Since the build, Helen and Jess have acted on a long-held goal and have begun studying interior design and setting up their own company, Mooi, which is Dutch for ‘beautiful’. (Helen’s mother was Dutch.)

“With our love for interior design, and after years of hands-on experience building and renovating our own homes, we have continued our interior design journey together to help others create their own mooi,” Jess says. “We’ve talked about it for years. Having done so many builds and renovations, we’re constantly bouncing ideas off each other.”

Community feeling

With the local school close by, and Jess and Tom living nearby while they make plans to move another, larger villa onto the site to sit alongside Helen and Greg’s, the family feel very much like part of the community.

“The orientation of the villa, facing the street, works in that way, as it offers a lovely street appeal,” Jess says. “We’ve had so many people stop and say that it’s so refreshing to see the house moved on and renovated, or, ‘I’ve got front-door envy.’ People also say they have friends who lived in this villa when it was in its previous location, so we’re keeping it in the community.”

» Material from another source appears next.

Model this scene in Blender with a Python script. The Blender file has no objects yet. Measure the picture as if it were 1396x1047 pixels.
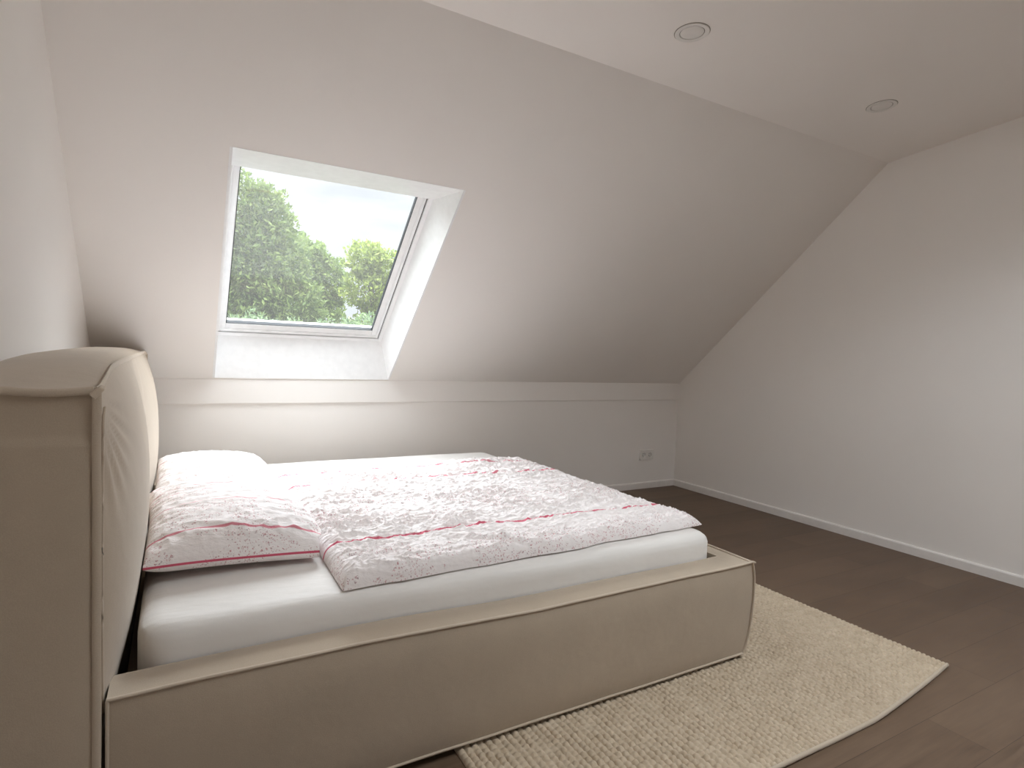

Though this is a downsizing move for Helen and Greg, they still wanted a garden, which has been factored into the plans, along with a garage.

The villa, now more than 120 years old, was moved from elsewhere in the neighbourhood before restoration. It invites admiring comments from locals who recall its earlier form.

And of course, the eventual happy ending to this intergenerational saga will be two homes, side by side, within one large family property.

“The great thing is that at the end of it all, we’re going to have homes right next to each other,” Jess says. “Helen has built and renovated many houses over the years, but this one was the most rewarding. The villa just feels right. The space, although small, suits a retired couple perfectly. There is something so special about bringing a villa back to all its glory.”